Since 2005, physicist Tomasz Grzegorczyk of BAE Systems in Burlington, Mass., and colleagues have been analyzing the physics of the laser-and-particle interactions that would form this seemingly magical mirror. To build a rudimentary mirror, they placed a few hundred micrometer-sized plastic beads into a water-filled glass tank and shined a laser beam into the tank from below.

The laser pushed about 150 beads to the top of the tank against the glass and forced them together into a crystalline, reflective structure. To test their creation’s reflectivity, the researchers projected an image of the numeral 8 from a plastic ruler onto the mirror and used a camera to capture the reflected image. The mirror delivered a fuzzy but recognizable reflection, Grzegorczyk’s team reports January 13 in Physical Review Letters, despite the mirror’s relatively rough surface.

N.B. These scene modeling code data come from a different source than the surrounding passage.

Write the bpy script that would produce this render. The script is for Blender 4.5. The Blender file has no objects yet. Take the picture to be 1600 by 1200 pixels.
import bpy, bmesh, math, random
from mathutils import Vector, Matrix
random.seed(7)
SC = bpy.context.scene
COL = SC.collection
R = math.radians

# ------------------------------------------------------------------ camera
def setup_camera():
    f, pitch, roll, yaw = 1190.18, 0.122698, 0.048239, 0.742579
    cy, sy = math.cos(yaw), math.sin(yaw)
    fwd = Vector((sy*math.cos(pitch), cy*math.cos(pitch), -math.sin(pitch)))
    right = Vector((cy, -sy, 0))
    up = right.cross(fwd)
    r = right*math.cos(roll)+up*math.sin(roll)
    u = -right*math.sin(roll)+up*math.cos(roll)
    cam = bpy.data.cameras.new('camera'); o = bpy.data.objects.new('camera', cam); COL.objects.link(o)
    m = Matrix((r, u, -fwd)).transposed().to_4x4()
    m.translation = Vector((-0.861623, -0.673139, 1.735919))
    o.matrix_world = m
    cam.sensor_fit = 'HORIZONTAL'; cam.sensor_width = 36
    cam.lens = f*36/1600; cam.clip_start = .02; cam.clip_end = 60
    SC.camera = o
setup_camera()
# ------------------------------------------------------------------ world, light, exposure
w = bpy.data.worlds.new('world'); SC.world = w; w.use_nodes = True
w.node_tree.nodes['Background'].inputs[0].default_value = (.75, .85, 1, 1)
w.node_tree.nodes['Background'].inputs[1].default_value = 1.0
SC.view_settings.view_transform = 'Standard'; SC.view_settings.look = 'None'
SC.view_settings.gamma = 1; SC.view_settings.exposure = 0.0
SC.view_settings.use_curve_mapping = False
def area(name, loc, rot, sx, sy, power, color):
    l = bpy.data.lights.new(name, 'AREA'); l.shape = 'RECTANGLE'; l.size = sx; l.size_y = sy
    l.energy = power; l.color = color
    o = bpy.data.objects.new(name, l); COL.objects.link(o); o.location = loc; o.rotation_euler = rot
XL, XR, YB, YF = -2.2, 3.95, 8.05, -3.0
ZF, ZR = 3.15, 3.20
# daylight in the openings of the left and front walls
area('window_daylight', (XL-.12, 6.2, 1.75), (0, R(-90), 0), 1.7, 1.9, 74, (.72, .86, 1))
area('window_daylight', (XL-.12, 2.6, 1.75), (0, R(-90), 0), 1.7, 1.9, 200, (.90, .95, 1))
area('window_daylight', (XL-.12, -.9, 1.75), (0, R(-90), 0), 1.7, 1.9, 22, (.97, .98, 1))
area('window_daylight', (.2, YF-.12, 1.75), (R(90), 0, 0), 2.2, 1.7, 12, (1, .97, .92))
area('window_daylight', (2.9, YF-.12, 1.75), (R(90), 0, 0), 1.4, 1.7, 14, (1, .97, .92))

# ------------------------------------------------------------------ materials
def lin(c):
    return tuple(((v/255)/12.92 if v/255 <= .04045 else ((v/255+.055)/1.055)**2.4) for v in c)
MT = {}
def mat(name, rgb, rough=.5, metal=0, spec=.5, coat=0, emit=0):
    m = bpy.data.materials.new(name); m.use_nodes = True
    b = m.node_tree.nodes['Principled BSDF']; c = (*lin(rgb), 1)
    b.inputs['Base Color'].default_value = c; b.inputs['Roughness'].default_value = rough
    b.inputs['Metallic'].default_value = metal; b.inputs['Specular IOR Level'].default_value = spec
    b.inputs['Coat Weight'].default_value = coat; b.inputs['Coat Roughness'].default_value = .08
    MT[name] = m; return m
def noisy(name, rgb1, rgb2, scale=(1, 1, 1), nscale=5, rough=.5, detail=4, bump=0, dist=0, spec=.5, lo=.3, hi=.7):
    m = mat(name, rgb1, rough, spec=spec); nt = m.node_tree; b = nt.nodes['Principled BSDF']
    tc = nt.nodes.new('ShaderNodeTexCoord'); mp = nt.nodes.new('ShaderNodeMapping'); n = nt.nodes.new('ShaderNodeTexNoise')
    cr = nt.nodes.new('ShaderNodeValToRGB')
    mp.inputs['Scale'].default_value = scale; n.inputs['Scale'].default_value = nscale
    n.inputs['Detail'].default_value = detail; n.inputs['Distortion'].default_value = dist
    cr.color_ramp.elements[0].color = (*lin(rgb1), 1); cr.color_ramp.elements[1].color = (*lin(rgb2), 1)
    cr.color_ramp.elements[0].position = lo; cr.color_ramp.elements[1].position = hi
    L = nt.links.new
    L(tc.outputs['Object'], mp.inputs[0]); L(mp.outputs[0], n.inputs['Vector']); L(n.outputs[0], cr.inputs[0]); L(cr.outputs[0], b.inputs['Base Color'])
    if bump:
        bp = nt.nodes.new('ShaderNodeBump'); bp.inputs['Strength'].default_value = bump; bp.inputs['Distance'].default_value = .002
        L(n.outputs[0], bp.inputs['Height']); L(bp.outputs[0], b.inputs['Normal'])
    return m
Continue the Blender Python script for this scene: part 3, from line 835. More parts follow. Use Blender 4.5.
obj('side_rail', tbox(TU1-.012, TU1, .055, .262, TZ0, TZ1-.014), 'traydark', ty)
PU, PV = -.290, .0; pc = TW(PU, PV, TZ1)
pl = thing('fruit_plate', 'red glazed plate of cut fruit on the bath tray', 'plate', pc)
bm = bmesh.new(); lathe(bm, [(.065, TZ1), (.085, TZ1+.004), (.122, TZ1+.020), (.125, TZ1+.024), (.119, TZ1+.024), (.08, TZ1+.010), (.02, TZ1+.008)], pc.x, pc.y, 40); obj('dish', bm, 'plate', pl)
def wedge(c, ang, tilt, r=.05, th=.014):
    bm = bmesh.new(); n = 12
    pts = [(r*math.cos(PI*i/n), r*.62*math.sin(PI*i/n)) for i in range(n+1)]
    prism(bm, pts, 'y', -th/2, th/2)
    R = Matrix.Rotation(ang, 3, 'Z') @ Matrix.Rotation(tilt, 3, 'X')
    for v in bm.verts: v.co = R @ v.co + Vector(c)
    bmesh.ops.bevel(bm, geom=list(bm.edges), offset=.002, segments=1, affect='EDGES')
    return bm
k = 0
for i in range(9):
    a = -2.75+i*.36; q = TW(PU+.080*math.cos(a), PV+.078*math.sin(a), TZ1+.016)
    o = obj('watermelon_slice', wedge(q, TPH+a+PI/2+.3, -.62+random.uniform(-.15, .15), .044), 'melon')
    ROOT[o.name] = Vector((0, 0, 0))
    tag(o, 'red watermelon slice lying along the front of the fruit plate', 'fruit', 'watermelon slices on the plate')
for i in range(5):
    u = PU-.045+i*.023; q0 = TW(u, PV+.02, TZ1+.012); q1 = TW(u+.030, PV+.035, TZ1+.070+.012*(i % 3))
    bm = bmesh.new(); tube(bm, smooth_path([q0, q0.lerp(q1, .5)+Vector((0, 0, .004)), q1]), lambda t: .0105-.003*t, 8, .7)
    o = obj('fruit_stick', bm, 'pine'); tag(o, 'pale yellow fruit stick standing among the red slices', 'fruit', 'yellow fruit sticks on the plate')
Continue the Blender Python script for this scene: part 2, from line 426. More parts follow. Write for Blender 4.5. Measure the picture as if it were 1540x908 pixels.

Obviously there are many steps to go before NASA commissions a laser-assembled space telescope. Grzegorczyk’s mirror is only about 40 micrometers across, and it relies on the surrounding water to absorb some of the laser’s heat. Enormous technological hurdles also remain, including the need for two powerful lasers that run continuously for years in space to hold the mirror together. “With current technology, this is still closer to science fiction,” Burns says.

Yet the potential performance of such a mirror in space is so extraordinary that Grzegorczyk says he can’t quit. In theory, a pair of lasers could construct and maintain a 35-meter mirror, larger than any telescope mirror in space or on Earth. It would have the same mass as a hamburger patty. For comparison, the 6.5-meter mirror on NASA’s James Webb Space Telescope, which is due to launch in 2018, has a mass of nearly 700 kilograms.

Because larger mirrors collect more light, a laser-constructed mirror connected to a camera potentially could image planets orbiting distant stars as well as galaxies at the edge of the visible universe. Plus, the mirror could heal itself: If space junk shattered a section, the lasers would nudge displaced particles back into position.

For now, Grzegorczyk wants to make small strides. He is looking to build a mirror that floats in water rather than nestling against the roof of the tank. “If all we have to wait for is the technology,” he says, “then this will eventually fly.”